In 2008 Mohamed Nasheed, a British-educated opponent, succeeded Gayoom. Nasheed was Amnesty International’s 1991 prisoner of conscience – Gayoom arrested him about 20 times in all. His struggles won him many friends not only in Britain but also more importantly in India. But the Gayoom faction never really accepted Nasheed and its machinations kept things on a boil until they finally forced Nasheed out of office in 2012.

However, something happened during Nasheed’s presidency that opened a door to China’s entry into the Maldives. In 2012 Nasheed’s successor, Mohamed Waheed, cancelled the previous regime’s decision to award the US$500 million contract to manage Male international airport to an Indian company, GMR. It seemed as if it was a punishment to the Indian establishment, which seemed to be supporting Nasheed. Many in India even suspected China’s hand in it.

From the early 2000s there have been reports in the Indian press, some of it very obviously motivated by Western agencies, about China’s attempts to seek a naval base in the southern Maldivian chain. The Marao atoll has often been named as one of the pearls in the somewhat dubious “string of pearls” that China was allegedly building around India. Most serious Indian analysts do not take such formulations seriously, but suspicions persist.

As the competition between India and China intensifies – and as China slowly but surely builds its presence in the Indian Ocean Region with a port under construction at Gwadar in Pakistan’s Balochistan province and at Djibouti – a PLA Navy presence near the strategic passages across the Maldivian wall of atolls seems ever more plausible. In India, the demonstrated Chinese capability of building islands on even semi-submerged formations in the Spratly chain gives rise to more serious apprehensions about China’s ultimate intentions.
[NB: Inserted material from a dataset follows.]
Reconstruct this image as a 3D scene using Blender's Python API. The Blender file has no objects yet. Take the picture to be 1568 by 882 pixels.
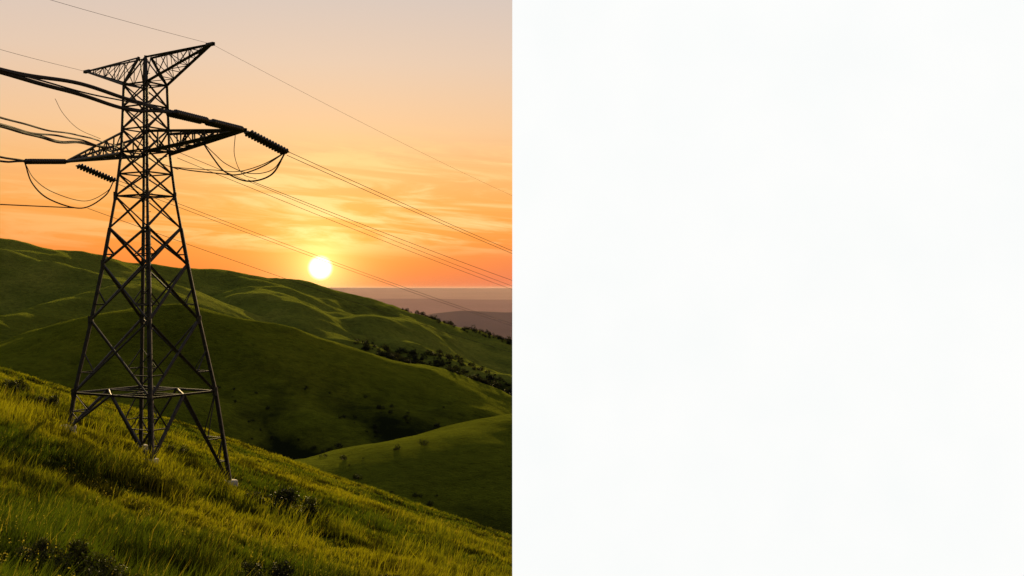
import bpy, math, random
import numpy as np
from mathutils import Vector
random.seed(4); rng=np.random.default_rng(7)
scene=bpy.context.scene
R=math.radians

# ------------------------------------------------------------ helpers
def mesh_np(name, verts, faces, mat=None, smooth=False, parent=None, col=None):
    me=bpy.data.meshes.new(name)
    verts=np.asarray(verts,dtype=np.float32)
    me.vertices.add(len(verts)); me.vertices.foreach_set("co",verts.ravel())
    loops=[];starts=[];tot=[];s=0
    for f in faces:
        f=np.asarray(f,dtype=np.int32)
        if len(f)==0: continue
        k=f.shape[1]; loops.append(f.ravel())
        starts.append(s+np.arange(len(f))*k); tot.append(np.full(len(f),k)); s+=len(f)*k
    loops=np.concatenate(loops);starts=np.concatenate(starts);tot=np.concatenate(tot)
    me.loops.add(len(loops)); me.loops.foreach_set("vertex_index",loops.astype(np.int32))
    me.polygons.add(len(starts)); me.polygons.foreach_set("loop_start",starts.astype(np.int32))
    me.polygons.foreach_set("loop_total",tot.astype(np.int32))
    if smooth: me.polygons.foreach_set("use_smooth",np.ones(len(starts),dtype=bool))
    if col is not None:
        a=me.color_attributes.new("Col",'FLOAT_COLOR','POINT')
        a.data.foreach_set("color",np.asarray(col,dtype=np.float32).ravel())
    me.update(calc_edges=True); me.validate()
    ob=bpy.data.objects.new(name,me); scene.collection.objects.link(ob)
    if mat: me.materials.append(mat)
    if parent: ob.parent=parent
    return ob

def hsh(ix,iy,seed):
    n=(ix.astype(np.int64)*374761393+iy.astype(np.int64)*668265263+seed*974711)&0xffffffff
    n=((n^(n>>13))*1274126177)&0xffffffff
    n=n^(n>>16)
    return (n&0xffffff)/float(0xffffff)
def vnoise(x,y,seed=0):
    x0=np.floor(x);y0=np.floor(y);fx=x-x0;fy=y-y0
    fx=fx*fx*fx*(fx*(fx*6-15)+10);fy=fy*fy*fy*(fy*(fy*6-15)+10)
    a=hsh(x0,y0,seed);b=hsh(x0+1,y0,seed);c=hsh(x0,y0+1,seed);d=hsh(x0+1,y0+1,seed)
    return (a*(1-fx)+b*fx)*(1-fy)+(c*(1-fx)+d*fx)*fy*1.0
def fbm(x,y,sc,octv=4,seed=0):
    r=0;a=1;t=0
    for i in range(octv):
        r=r+a*(vnoise(x/sc+i*17.3,y/sc-i*9.1,seed+i)-.5); t+=a; a*=.5; sc*=.5
    return r/t*2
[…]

India’s influence in its neighbourhood was dealt a stunning blow recently with the Maldives entering into a free-trade agreement with China signed by President Abdulla Yameen (former president Gayoom’s half-brother) on December 8, 2017. This undoubtedly took the Modi government by surprise even as it was patting itself on the back for having stood up to the Chinese at Doklam on the Bhutan-Tibet border. China has opened its pocketbook and has also made the Maldives a component of its sprawling trade and infrastructure strategy, the “Belt and Road Initiative”. In addition Yameen’s government has signed more benign agreements to cooperate in promoting tourism, improving health care and assisting in coping with climate change. Climate change is a very important issue in the Maldives, with the island nation seriously running the risk of becoming a subterranean state in a few decades. China’s expertise in raising islands out of water might serve it in good stead.

The question for India is whether to deal with this issue now, when it has the means to enforce its will on the Maldives, and as former president Nasheed has entreated it to do, or to continue with its traditional policy of not overtly intervening in the internal affairs of other countries. Whether it should persist with this policy, especially when the Chinese presence is expanding at the frenetic pace we have seen in the past decade, is India’s dilemma.

Even as India ponders options, there were reports that a Chinese flotilla of 11 ships – including at least one frigate, a 30,000-tonne amphibious transport dock and three support tankers – last month entered the Indian Ocean Region from the Sunda Strait between Java and Sumatra. These fears proved premature as the PLA Navy flotilla turned eastward towards the Lombok Strait between Bali and Lombok, taking it back into the South China Sea, which is where India would like Chinese power to be contained at all times.